Each of these young men have an artistic champion, someone who really sees them for who they are and encourages them to keep at it. For Sam, it's his mother, a talented concert pianist who chose family and suffered what she views as domestic captivity. Paul's grandfather, Aaron, gives him a set of pastel crayons like the real artists use, encouraging him to "never give in."

These artistic light-bringers feature the most magnetic performances in each film. Williams is absolutely mesmerizing as a tragic woman who never followed her own passions. Hopkin's Aaron is a feisty fighter, determined to bring his family from persecution to the promised land, but not at the expense of his grandson's soul.

Fans of Spielberg's work will recognize many self-knowing winks at his film oeuvre in "The Fabelmans." In one particularly harrowing scene, Sammy's mother drives headlong toward a tornado, reminding us of the car chase in "Jurassic Park." His boy scouts riding their bicycles straight down main street is reminiscent of both "E.T." and "Indiana Jones and The Last Crusade." And Sam's bully is so cleanly cut from Aryan cloth- tall, blonde, and blue-eyed. His resemblance to the Nazi commander in "Raiders of the Lost Ark" is undeniable.

While Spielberg's film has his signature emotional scene work and immaculate composition, there is a raw quality to the proceedings that feels a bit less like the rest of his work. Gray, on the other hand, executes his story extremely unsentimentally. Reagan and Fred Trump figure prominently, along with the racial animus of the time, as seen with Paul's friend, Johnny. Spielberg takes a timeless approach, with barely a mention of current events. One film wants us to see how society helps mold a child; the other is strictly family business.

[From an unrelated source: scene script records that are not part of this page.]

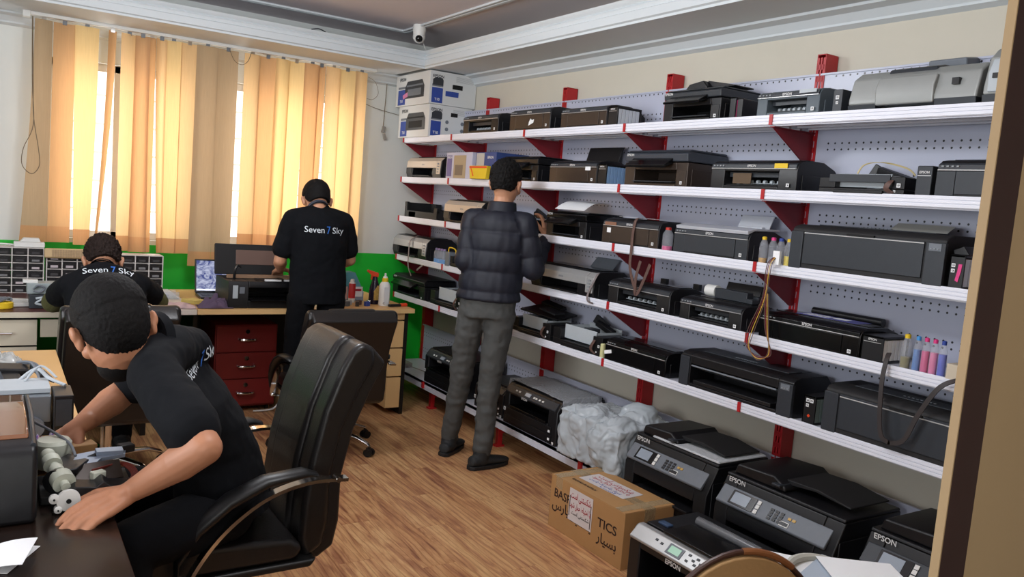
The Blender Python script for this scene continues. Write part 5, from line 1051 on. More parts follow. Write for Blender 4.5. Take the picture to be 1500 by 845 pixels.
for i in range(5): MB().tube([(.03, .0, .05 + i * .003), (.09 + i * .004, .05, .055), (.115 + i * .003, .0, .04), (.08, -.05, .03)], .0022, 6, sub=5).build('maroon_wire', mat('maroon_wire', (110, 40, 30), .4), t)
MB().tube([(-.10, .25, .13), (-.05, .2, .11), (-.01, .12, .095), (.0, .06, .08)], .0035, sub=5).build('grey_wire', GRYM, t)
o = cloth('ink_stained_tissue', 'tissue stained pink, violet and yellow with ink behind the white drum', .125, 2.27, .76, .085, .11, .08, None, 9)
im = bpy.data.materials.new('stained_tissue'); im.use_nodes = True; nt = im.node_tree; b = nt.nodes['Principled BSDF']; tc = nt.nodes.new('ShaderNodeTexCoord'); n1 = nt.nodes.new('ShaderNodeTexNoise'); n1.inputs['Scale'].default_value = 28; cr = nt.nodes.new('ShaderNodeValToRGB'); e = cr.color_ramp.elements; e[0].position = .36; e[0].color = rgb(215, 175, 50); e[1].position = .62; e[1].color = rgb(225, 220, 230)
for p_, c_ in ((.44, (205, 200, 225)), (.50, (200, 70, 150)), (.56, (120, 100, 190))): x = e.new(p_); x.color = rgb(*c_)
nt.links.new(tc.outputs['Object'], n1.inputs[0]); nt.links.new(n1.outputs['Fac'], cr.inputs[0]); nt.links.new(cr.outputs[0], b.inputs['Base Color']); o.data.materials.clear(); o.data.materials.append(im)
# behind: silver chassis, black parts
t = thing('printer_chassis', 'grey metal printer chassis with a black side block on the oak workbench', 'mechanism', (.09, 2.58, .7505))
t.scale = (1, 1, .75); MB().box(-.13, .06, -.03, .12, .05, .15).build('metal_housing', mat('grey_metal_sheet', (120, 128, 135), .35, .4), t, bevel=.003); MB().box(-.13, .06, .0, .14, .152, .17).build('metal_shelf', LGT, t, bevel=.002)
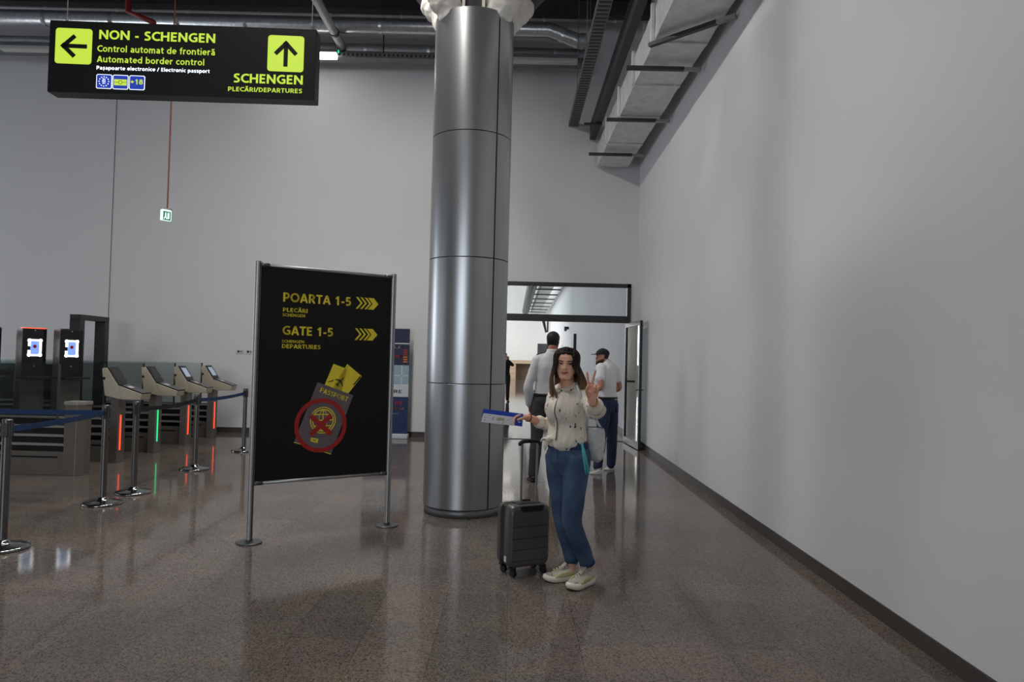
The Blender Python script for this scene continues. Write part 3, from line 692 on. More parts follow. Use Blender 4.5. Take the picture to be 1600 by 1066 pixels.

In the end, both of these films are animated by family. Each depicts childhoods spent in the shadow of unstable parents -- people navigating career pressures and the need to set realistic goals for their children. Both boys are dreamers. Outsiders from the start due to their Jewish heritage, they've found the one thing that helps them cope. "Armageddon Time" and "The Fabelmans " both suggest that the cost of pragmatism is much steeper than self-denial.